A better indication of the depth of smarminess among securities men is not what they say, but what they do—and fail to do. It has taken years for them to agree on creating a combined ticker tape that would carry stock quotes from a number of exchanges, allowing an investor to get the best available price for his stocks. (The agreement has been reached, but the tape itself may still be years away.) Wall Street continues to rely on those quaint, floridly engraved paper stock certificates, which have an irritating habit of getting lost and which almost drove the industry to collapse during the famous back-office paperwork crunch of 1968 and 1969; IBM cards would probably be cheaper, safer and more efficient. And when trading volume and profits began to turn down a couple of years ago, the brokerage community responded by raising commission rates. As my West Side neighbor Jesus Ortega, who sells pretzels at the corner of Wall and Broad streets and is a trusted source for many financial journalists, put it so irrefutably: “Man, if I tried to get more business by raising my prices, I’d have a hell of a lot of pretzels to eat every night.”
Into this hotbed of financial genius, this street paved with gold, this world capital of capitalism, strode Ross Perot in 1971. What happened to him after that should serve as a warning to any honest, ambitious young Texan who might be entertaining thoughts of a career in lower Manhattan. Ross Perot dropped nearly $100 million on Wall Street. It would be one thing if he had lost it honestly on some dog of a stock, or in one of those periodic market slides colloquially referred to as “corrections.” Yet there is a quiet suspicion among some of the more candid and thoughtful residents here that Ross Perot was a victim of the small-minded schemings of the men who run Wall Street, and the casualty of a subtle, snobbish Manhattan xenophobia.
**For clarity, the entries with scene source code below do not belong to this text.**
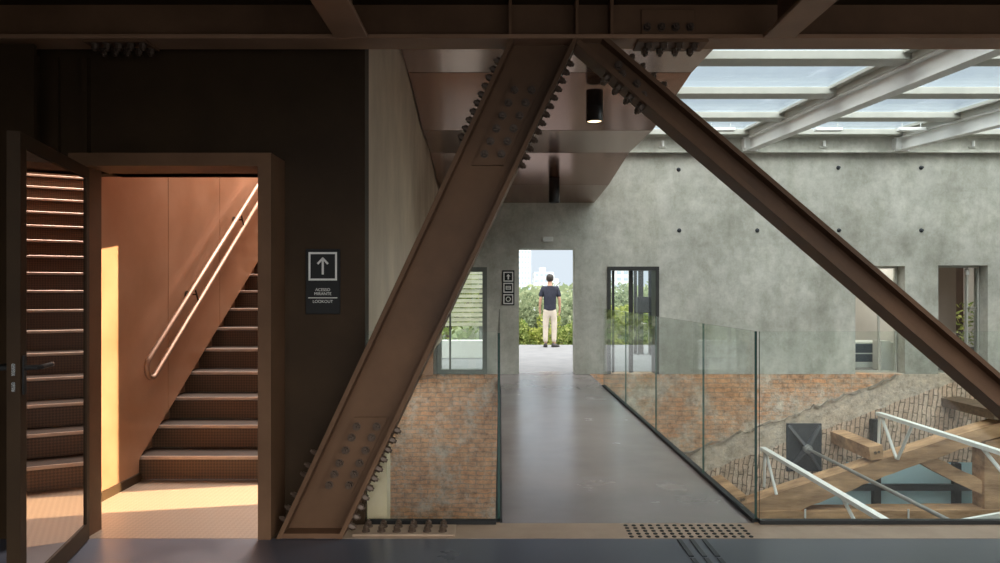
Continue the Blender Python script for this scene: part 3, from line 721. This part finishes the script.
for s in (-1,1): b.hexa([(-1.006+s*.002,y-.001,1.523),(-1.006+s*.034,y-.001,1.489),(-1.006+s*.034,y,1.489),(-1.006+s*.002,y,1.523),(-1.006-s*.006,y-.001,1.515),(-1.006+s*.025,y-.001,1.481),(-1.006+s*.025,y,1.481),(-1.006-s*.006,y,1.515)])
b.build('arrow', M['whiteprint'], sg)
textmesh('lettering', 'ACESSO', .0235, (-1.006,y,1.331), sg, M['whiteprint'])
textmesh('lettering', 'MIRANTE', .0235, (-1.006,y,1.308), sg, M['whiteprint'])
MB().box(-1.088,-.924,y-.001,y,1.290,1.295).build('rule', M['whiteprint'], sg)
textmesh('lettering', 'LOOKOUT', .0235, (-1.006,y,1.264), sg, M['whiteprint'])
s2 = empty('pictogram_sign', (.13,WY,1.12), 'black wall sign of three stacked pictograms left of the bright doorway', 'sign')
MB().bevbox(.035,.235,WY-.018,WY-.0005,1.12,1.69,.004).build('board', M['black'], s2)
y = WY-.0185
for k, zz in enumerate((1.505,1.325,1.14)):
    f = sqframe(MB(), .055,.215,zz,zz+.16,y,.018).build('frame', M['whiteprint'], s2)
    b = MB(); cx, cz = .135, zz+.08
    if k == 0: b.box(cx-.012,cx+.012,y-.001,y,cz-.045,cz+.01).prism([(cx-.035,cz+.005),(cx+.035,cz+.005),(cx,cz+.045)], y-.001,y)
    elif k == 1: sqframe(b, cx-.042,cx+.042,cz-.03,cz+.03,y,.012); b.box(cx-.042,cx+.042,y-.001,y,cz-.006,cz+.006)
    else: b.lathe((cx,y,cz),(0,-1,0),[(.042,0),(.042,.001),(.028,.001),(.028,0)],20,False); b.bar((cx,y-.0005,cz-.005),(cx+.028,y-.0005,cz+.025),.001,.01,(0,1,0))
    b.build('pictogram', M['whiteprint'], s2)
em = empty('emergency_light', (.78,WY,2.15), 'small white emergency light box above the bright doorway', 'emergency light')
MB().bevbox(.69,.865,WY-.045,WY-.0005,2.15,2.235,.008).build('housing', M['emblamp'], em)
MB().bevbox(.705,.85,WY-.05,WY-.0452,2.158,2.172,.002).build('diffuser', M['whiteprint'], em)

# ------------------------------------------------------------------ tactile floor studs and bars
stud = None
for r_ in range(5):
    for c in range(15):
        xx = .712+.0462*c; yy = 3.895+.047*r_
        if stud is None:
            stud = MB().lathe((xx,yy,.0005),(0,0,1),[(.0125,0),(.0125,.003),(.009,.0055)],12).build('tactile_stud', M['black'], None); o = stud
        else: o = cpy(stud, (xx,yy,.0005))
        tag(o, 'small dark round tactile stud on the tan floor strip before the bridge', 'tactile stud', 'tactile studs on the tan strip', 'thing')
bl = ['left', 'middle', 'right']
for r_, (y0,y1) in enumerate(((3.60,3.85),(3.30,3.575))):
    for c in range(3):
        xx = .945+.066*c
        o = MB().bevbox(xx,xx+.026,y0,y1,.0005,.006,.002).build('tactile_bar', M['plate'])
        tag(o, '%s raised tactile bar on dark floor, row %s' % (bl[c], 'touching the tan strip' if r_ == 0 else 'nearest the viewer'), 'tactile bar', 'tactile guide bars', 'thing')

# ------------------------------------------------------------------ timber truss and steel in the void
TY = 10.7
tt_ = empty('timber_truss', (6.0,TY,-2.3), 'old timber roof truss in the void behind the right hand glass', 'truss')
def rz(x): return -1.76+.32*(x-3.62)
def jag(poly, n=10, amp=.012):
    out = []
    for i, p in enumerate(poly):
        q = poly[(i+1)%len(poly)]
        for k in range(n):
            f = k/n; out.append((p[0]+(q[0]-p[0])*f+R.uniform(-amp,amp)*.3, p[1]+(q[1]-p[1])*f+R.uniform(-amp,amp)))
    return out
MB().prism(jag([(3.2,rz(3.2)-.45),(4.4,rz(4.4)-.35),(5.5,rz(5.5)-.265),(7.2,rz(7.2)-.2),(9.2,rz(9.2)-.2),(9.2,rz(9.2)),(3.2,rz(3.2))],12), TY-.15, TY+.15).build('principal_rafter', M['timber'], tt_)
MB().prism(jag([(3.75,-2.27),(9.2,-2.27),(9.2,-1.84),(3.75,-1.88)],14), TY-.17, TY+.17).build('tie_beam', M['timber'], tt_)
MB().prism(jag([(7.11,-1.84),(7.60,-1.84),(7.60,-.74),(7.11,-.86)],6), TY-.14, TY+.14).build('post', M['timber'], tt_)
MB().prism(jag([(7.13,-1.66),(7.13,-1.45),(6.32,-1.05),(6.05,-1.13)],6), TY-.09, TY+.09).build('strut', M['timber'], tt_)
for x in (4.46, 5.97): MB().tube([(x,TY-.175,-1.97),(x,TY-.175,-1.84)],.014,6).build('dowel', M['white'], tt_)
for x, z, mt, w_, h_, lab in ((5.40,-1.12,'timber',.20,.22,'short stub of old timber purlin resting mid way on the truss rafter'), (3.46,-1.75,'timber',.15,.11,'low stub of old timber purlin at the foot of the truss, beside the bridge'),
                  (7.2,-.53,'timber_dk',.28,.17,'dark stub of old timber purlin on the upper end of the truss rafter')):
    y0, y1 = TY-.22, WY-.002
    b = MB(); b.hexa([(x,y0,z),(x+w_,y0+.03,z+.03),(x+w_,y1,z+.03),(x,y1,z),(x-.02,y0+.02,z+h_-.03),(x+w_-.01,y0+.04,z+h_),(x+w_-.01,y1,z+h_),(x-.02,y1,z+h_-.03)])
    o = empty('timber_purlin', (x+w_/2,TY+.2,z), lab, 'purlin', 'timber purlin stubs')
    b.build('timber', M[mt], o)
    MB().lathe((x+w_*.35,y0+.012,z+h_*.5),(0,-1,0),[(.024,0),(.024,.006)],10).build('peg_hole', M['timber_dk'], o)
    MB().lathe((x+w_*.62,y0+.02,z+h_*.55),(0,-1,0),[(.02,0),(.02,.006)],10).build('peg_hole', M['timber_dk'], o)
def lattice(lab, x, za, y0, y1, segs, r=.022):
    o = empty('steel_tie', (x,(y0+y1)/2,za), lab, 'steel tie', 'white steel ties in the void')
    MB().bar((x,y0,za),(x,y1,za),.085,.05).build('flat_bar', M['white'], o)
    for p, q in segs: MB().tube([(x,)+p,(x,)+q],.022,8).build('web_rod', M['white'], o)
def scaled(f, x, z, y1, segs):
    g = lambda p: (p[0]*f, 1.32+(p[1]-1.32)*f)
    return x*f, 1.32+(z-1.32)*f, 4.3, y1*f, [(g(p), g(q)) for p, q in segs]
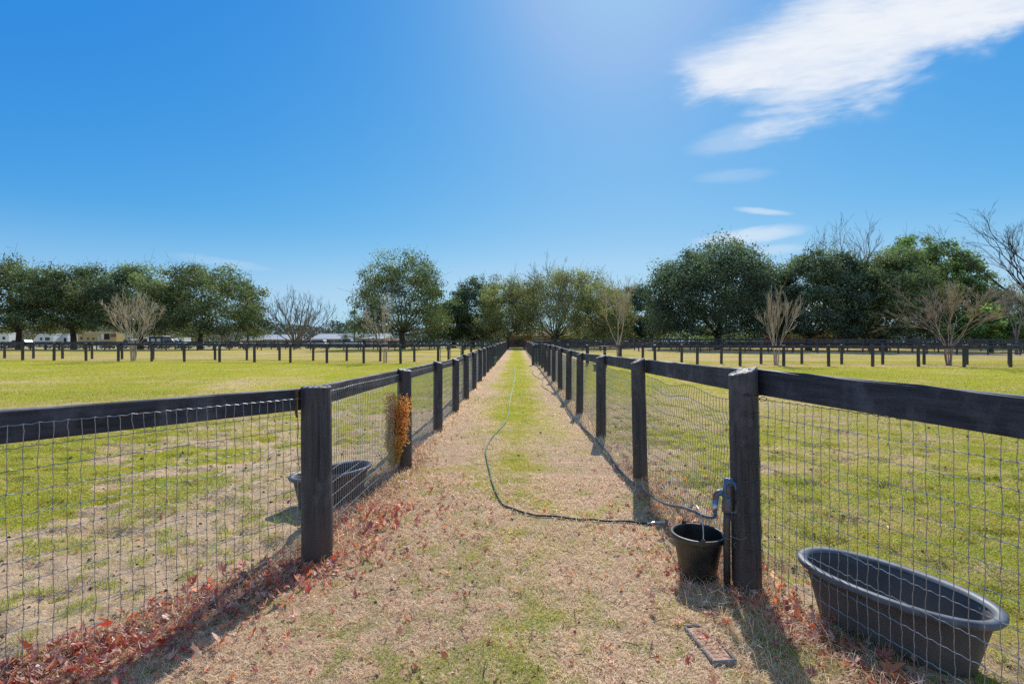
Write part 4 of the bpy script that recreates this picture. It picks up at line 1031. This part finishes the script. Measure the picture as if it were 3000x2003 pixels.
# orange brown cedar seedling at the second left post
r = np.random.default_rng(61)
sb = thing('cedar_seedling', 'orange brown dead cedar seedling against the second left post', 'shrub', (-1.395, 5.72, 0))
mb = MB(); P = []; R = []
for i in range(46):
    ph = r.uniform(0, 2 * pi); z0 = r.uniform(0.02, .35); h = r.uniform(.35, .88); w = r.uniform(.02, .135)
    P.append(spline([(0, 0, z0), (w * .55 * cos(ph), w * .55 * sin(ph), z0 + (h - z0) * .45), (w * cos(ph) + .04, w * sin(ph), h)], 8)); R.append(np.linspace(.006, .0015, 8))
P = np.array(P); tubes(mb, P, np.array(R), 4); 
mbl = MB(); n = 11000; q = P[:, 1:].reshape(-1, 3); idx = r.integers(0, len(q), n); pos = q[idx] + r.normal(0, 1, (n, 3)) * np.array([.028, .028, .03])
hf = np.clip(pos[:, 2:3] / .8 + .55 * (pos[:, 0:1] / .15) + r.normal(0, .18, (n, 1)), 0, 1)
col = (np.array([.66, .56, .13]) * (1 - hf) + np.array([.82, .42, .13]) * hf) * r.uniform(.55, 1.3, (n, 1))
leafquads(mbl, pos, r.normal(0, 1, (n, 3)), r.uniform(.022, .045, n), col, r, .32)
build('stem', mb, M['splinter'], sb); build('foliage', mbl, M['grass'], sb)

# ------------------------------------------------------------------ far woods and buildings
mb = MB(); r = np.random.default_rng(71); n = 60000
X = r.uniform(-330, 330, n); Yw = r.uniform(285, 330, n); kind = vnoise(X / 14, X * 0 + 3, 5) > .62
hmax = np.where(kind, 13.0, 11.0) * (.72 + .5 * vnoise(X / 7, X * 0, 6)) + 1.2
z = 1.2 + hmax * r.random(n) ** .7
col = np.where(kind[:, None], np.array([.07, .105, .085]), np.array([.115, .105, .115])) * r.uniform(.6, 1.3, (n, 1))
leafquads(mb, np.stack([X, Yw, z], 1), r.normal(0, 1, (n, 3)), r.uniform(.8, 2.2, n), col, r, .5)
tag(build('far_woods', mb, M['leaf']), 'grey purple bare woods with dark pines on the horizon', None, None, 'stuff')

def prism(mb, prof, y0, y1):
    """side profile [(x,z)...] extruded along y"""
    k = len(prof); p = np.array(prof, float); V = np.concatenate([np.stack([p[:, 0], np.full(k, y), p[:, 1]], 1) for y in (y0, y1)])
    i = np.arange(k); j = (i + 1) % k
    mb.add(V, [np.stack([i, j, k + j, k + i], 1), i[::-1][None], (k + i)[None]])
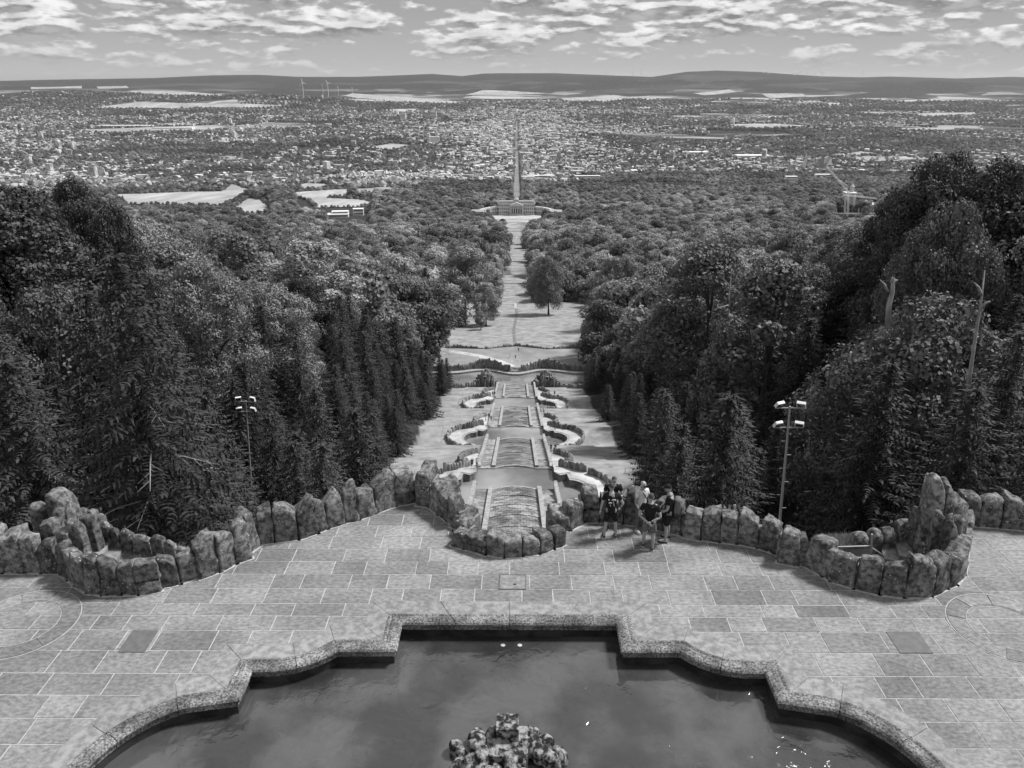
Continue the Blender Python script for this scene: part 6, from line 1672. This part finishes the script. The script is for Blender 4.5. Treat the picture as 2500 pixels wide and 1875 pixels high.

In short, that Ross Perot was had.
Perot, as even many non-readers of financial pages know by now, is the cattle-trader’s son from Texarkana who made a billion or so dollars in the computer software business in Dallas, and then in 1971 bailed out duPont Glore Forgan, a failing Wall Street brokerage firm, with a timely infusion of capital. Last July, Perot began pouring money into another troubled firm, Walston & Co., the nation’s second largest brokerage (after Merrill Lynch). He partially merged the two firms, gave Walston the retail stock-trading operation and let duPont Glore Forgan handle customer accounts, stock clearing and other record-keeping tasks with data processing techniques that Perot imported from Dallas. Like many of Perot’s ideas for remodeling the securities industry, that arrangement held considerable promise. But the two firms continued to show red ink, and Perot announced last January that he was closing Walston. Since Walston was duPont Glore Forgan’s only data processing customer, it too is expected to fold. Altogether, Perot invested about $98 million in the brokerage business—much of it his own money, some of it borrowed. He’ll be lucky to get back ten cents on the dollar.
The circumstances surrounding Perot’s arrival on Wall Street were, to say the least, unique. The industry was still beset by its aforementioned paperwork problems, the stock market was just picking itself up off the floor, and a number of brokerage firms were teetering on the brink of insolvency. Goodbody & Co., at that time the nation’s second largest brokerage, had just announced its imminent demise. Merrill Lynch quickly agreed to take over Goodbody, averting certain panic. But Merrill Lynch officers demanded that the New York Stock Exchange indemnify them for up to $30 million in losses from any legal suits over Goodbody’s assets, and said that they would back out of the deal if any other major brokerages collapsed before the rescue operation was finished.